Task objective ::
Leave out the pictures and set down exactly the lines from the start of the listing through the one with "return m, nt, nt.nodes['Principled BSDF']", both included.

Supplied data ::

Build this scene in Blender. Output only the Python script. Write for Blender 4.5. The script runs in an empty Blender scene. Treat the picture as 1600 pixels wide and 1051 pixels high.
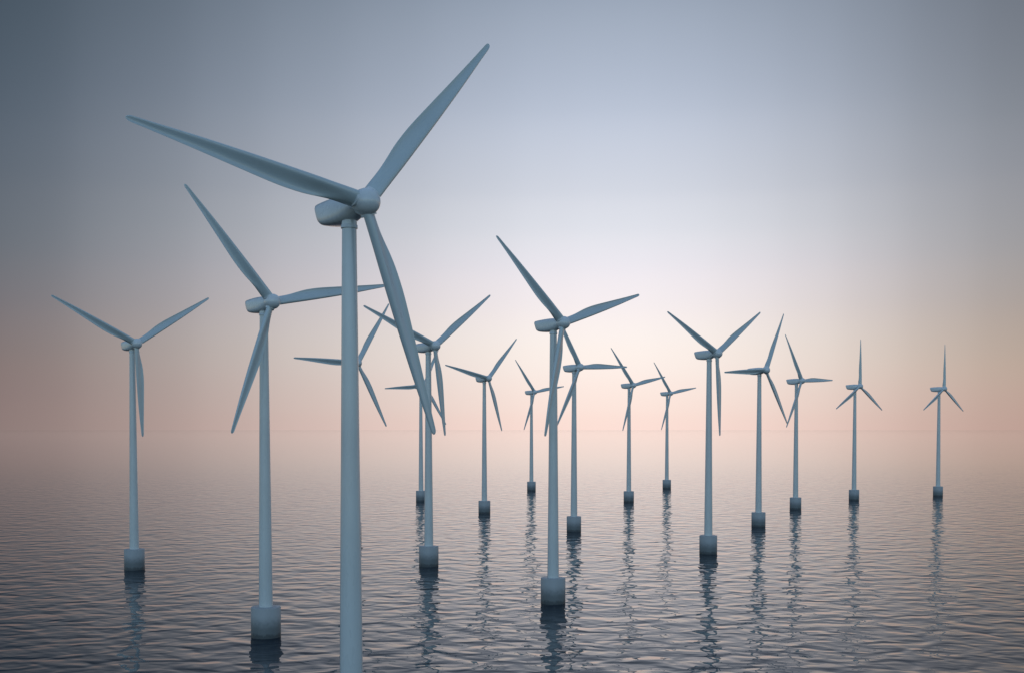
import bpy, bmesh, math
from mathutils import Vector, Matrix

C = bpy.context.scene.collection
SC = bpy.context.scene
PI = math.pi


def s2l(c):
    return tuple((v / 255 / 12.92) if v <= 10 else ((v / 255 + .055) / 1.055) ** 2.4 for v in c) + (1.0,)


# ------------------------------------------------------------------ materials
def new_mat(name):
    m = bpy.data.materials.new(name)
    m.use_nodes = True
    nt = m.node_tree
    return m, nt, nt.nodes['Principled BSDF']


def painted(name, base, rough, scale, streak, coat=.8):
    """painted steel / glass fibre: faint cloudy tone changes, weather streaks and gloss changes"""
    m, nt, b = new_mat(name)
    N, L = nt.nodes, nt.links
    tc = N.new('ShaderNodeTexCoord')
    mp = N.new('ShaderNodeMapping')
    mp.inputs['Scale'].default_value = (1, 1, streak)
    L.new(tc.outputs['Object'], mp.inputs[0])
    n1 = N.new('ShaderNodeTexNoise')
    n1.inputs['Scale'].default_value = scale
    n1.inputs['Detail'].default_value = 5
    n1.inputs['Roughness'].default_value = .6
    L.new(mp.outputs[0], n1.inputs['Vector'])
    r = N.new('ShaderNodeValToRGB')
    r.color_ramp.elements[0].position = .3
    r.color_ramp.elements[1].position = .7
    r.color_ramp.elements[0].color = tuple(v * .93 for v in base) + (1,)
    r.color_ramp.elements[1].color = tuple(min(1, v * 1.04) for v in base) + (1,)
    L.new(n1.outputs['Fac'], r.inputs[0])
    L.new(r.outputs[0], b.inputs['Base Color'])
    n2 = N.new('ShaderNodeTexNoise')
    n2.inputs['Scale'].default_value = scale * 3
    L.new(mp.outputs[0], n2.inputs['Vector'])
    mr = N.new('ShaderNodeMapRange')
    mr.inputs['To Min'].default_value = rough - .06
    mr.inputs['To Max'].default_value = rough + .06
    L.new(n2.outputs['Fac'], mr.inputs['Value'])
    L.new(mr.outputs[0], b.inputs['Roughness'])
    b.inputs['Coat Weight'].default_value = coat
    b.inputs['Coat Roughness'].default_value = .1
    return m


M_TOWER = painted('tower_paint', (.61, .65, .655), .28, .35, .25)
M_BLADE = painted('blade_gelcoat', (.53, .60, .61), .28, .3, .3)
M_SHELL = painted('nacelle_shell', (.70, .73, .735), .28, .5, 1)
M_BASE = painted('foundation_coating', (.38, .395, .40), .5, .3, .35, 0)


def tide_and_shade(m):
    """the tide mark: dark weed and wet coating just above the water, with a ragged upper edge; above it, soft painted shade"""
    nt = m.node_tree
    N, L = nt.nodes, nt.links
    b = N['Principled BSDF']
    src = b.inputs['Base Color'].links[0].from_socket
    tc = N.new('ShaderNodeTexCoord')
    n = N.new('ShaderNodeTexNoise')
    n.inputs['Scale'].default_value = 1.1
    n.inputs['Detail'].default_value = 6
    L.new(tc.outputs['Object'], n.inputs['Vector'])
    sp = N.new('ShaderNodeSeparateXYZ')
    L.new(tc.outputs['Object'], sp.inputs[0])
    ad = N.new('ShaderNodeMath')
    ad.operation = 'MULTIPLY_ADD'
    ad.inputs[1].default_value = 1.6
    L.new(n.outputs['Fac'], ad.inputs[0])
    L.new(sp.outputs['Z'], ad.inputs[2])
    mr = N.new('ShaderNodeMapRange')
    mr.interpolation_type = 'SMOOTHSTEP'
    mr.inputs['From Min'].default_value = 1.35
    mr.inputs['From Max'].default_value = 2.1
    L.new(ad.outputs[0], mr.inputs['Value'])
    mx = N.new('ShaderNodeMix')
    mx.data_type = 'RGBA'
    mx.inputs[6].default_value = (.055, .065, .07, 1)
    L.new(mr.outputs[0], mx.inputs[0])
    L.new(src, mx.inputs[7])
    # shade painted into the coating colour, fading out softly towards the top
    m2 = N.new('ShaderNodeMapRange')
    m2.interpolation_type = 'SMOOTHSTEP'
    m2.inputs['From Min'].default_value = 2.6
    m2.inputs['From Max'].default_value = 6.6
    L.new(ad.outputs[0], m2.inputs['Value'])
    mx3 = N.new('ShaderNodeMix')
    mx3.data_type = 'RGBA'
    mx3.inputs[6].default_value = (.13, .145, .15, 1)
    L.new(m2.outputs[0], mx3.inputs[0])
    L.new(src, mx3.inputs[7])
    L.new(mx3.outputs[2], mx.inputs[7])
    L.new(mx.outputs[2], b.inputs['Base Color'])


tide_and_shade(M_BASE)


def water_mat():
    m, nt, b = new_mat('sea_water')
    N, L = nt.nodes, nt.links
    # wave height as a function of a position in metres
    g = bpy.data.node_groups.new('wave_height', 'ShaderNodeTree')
    g.interface.new_socket('Vector', in_out='INPUT', socket_type='NodeSocketVector')
    g.interface.new_socket('Height', in_out='OUTPUT', socket_type='NodeSocketFloat')
    gi, go = g.nodes.new('NodeGroupInput'), g.nodes.new('NodeGroupOutput')
    total = None
    #        wavelength, stretch along the crest, heading (deg), amplitude, detail, distortion
    for lam, st, rot, amp, det, dis in WAVES:
        mp = g.nodes.new('ShaderNodeMapping')
        mp.vector_type = 'TEXTURE'
        mp.inputs['Rotation'].default_value = (0, 0, math.radians(rot))
        mp.inputs['Scale'].default_value = (lam * st, lam, lam)
        g.links.new(gi.outputs[0], mp.inputs[0])
        n = g.nodes.new('ShaderNodeTexNoise')
        n.noise_dimensions = '2D'
        n.inputs['Scale'].default_value = 1
        n.inputs['Detail'].default_value = det
        n.inputs['Roughness'].default_value = .45
        n.inputs['Distortion'].default_value = dis
        g.links.new(mp.outputs[0], n.inputs['Vector'])
        k = g.nodes.new('ShaderNodeMath')
        k.operation = 'MULTIPLY'
        k.inputs[1].default_value = amp
        g.links.new(n.outputs['Fac'], k.inputs[0])
        if total is None:
            total = k
        else:
            a = g.nodes.new('ShaderNodeMath')
            a.operation = 'ADD'
            g.links.new(total.outputs[0], a.inputs[0])
            g.links.new(k.outputs[0], a.inputs[1])
            total = a
    g.links.new(total.outputs[0], go.inputs[0])
    geo = N.new('ShaderNodeNewGeometry')
    eps = .12
    hs = []
    for off in ((0, 0, 0), (eps, 0, 0), (0, eps, 0)):
        ad = N.new('ShaderNodeVectorMath')
        ad.operation = 'ADD'
        ad.inputs[1].default_value = off
        L.new(geo.outputs['Position'], ad.inputs[0])
        gn = N.new('ShaderNodeGroup')
        gn.node_tree = g
        L.new(ad.outputs[0], gn.inputs[0])
        hs.append(gn)

    def math_(op, a, c):
        n = N.new('ShaderNodeMath')
        n.operation = op
        for i, v in enumerate((a, c)):
            if isinstance(v, (int, float)):
                n.inputs[i].default_value = v
            else:
                L.new(v, n.inputs[i])
        return n.outputs[0]
    sx = math_('DIVIDE', math_('SUBTRACT', hs[0].outputs[0], hs[1].outputs[0]), eps)
    sy = math_('DIVIDE', math_('SUBTRACT', hs[0].outputs[0], hs[2].outputs[0]), eps)
    # wave slopes flattened away from the turbines to lighten the water towards the horizon
    ln = N.new('ShaderNodeVectorMath')
    ln.operation = 'DISTANCE'
    ln.inputs[1].default_value = (80, 450, 0)
    L.new(geo.outputs['Position'], ln.inputs[0])
    cm = N.new('ShaderNodeMapRange')
    cm.interpolation_type = 'SMOOTHSTEP'
    for k_, v_ in (('From Min', 100), ('From Max', 1700), ('To Min', 1.0), ('To Max', .16)):
        cm.inputs[k_].default_value = v_
    L.new(ln.outputs['Value'], cm.inputs['Value'])
    sx, sy = math_('MULTIPLY', sx, cm.outputs[0]), math_('MULTIPLY', sy, cm.outputs[0])
    cx = N.new('ShaderNodeCombineXYZ')
    L.new(sx, cx.inputs[0])
    L.new(sy, cx.inputs[1])
    cx.inputs[2].default_value = 1
    nm = N.new('ShaderNodeVectorMath')
    nm.operation = 'NORMALIZE'
    L.new(cx.outputs[0], nm.inputs[0])
    L.new(nm.outputs[0], b.inputs['Normal'])
    b.inputs['Base Color'].default_value = WATER_COL
    b.inputs['Roughness'].default_value = .03
    b.inputs['IOR'].default_value = 1.24
    return m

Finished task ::
Build this scene in Blender. Output only the Python script. Write for Blender 4.5. The script runs in an empty Blender scene. Treat the picture as 1600 pixels wide and 1051 pixels high.
import bpy, bmesh, math
from mathutils import Vector, Matrix

C = bpy.context.scene.collection
SC = bpy.context.scene
PI = math.pi


def s2l(c):
    return tuple((v / 255 / 12.92) if v <= 10 else ((v / 255 + .055) / 1.055) ** 2.4 for v in c) + (1.0,)


# ------------------------------------------------------------------ materials
def new_mat(name):
    m = bpy.data.materials.new(name)
    m.use_nodes = True
    nt = m.node_tree
    return m, nt, nt.nodes['Principled BSDF']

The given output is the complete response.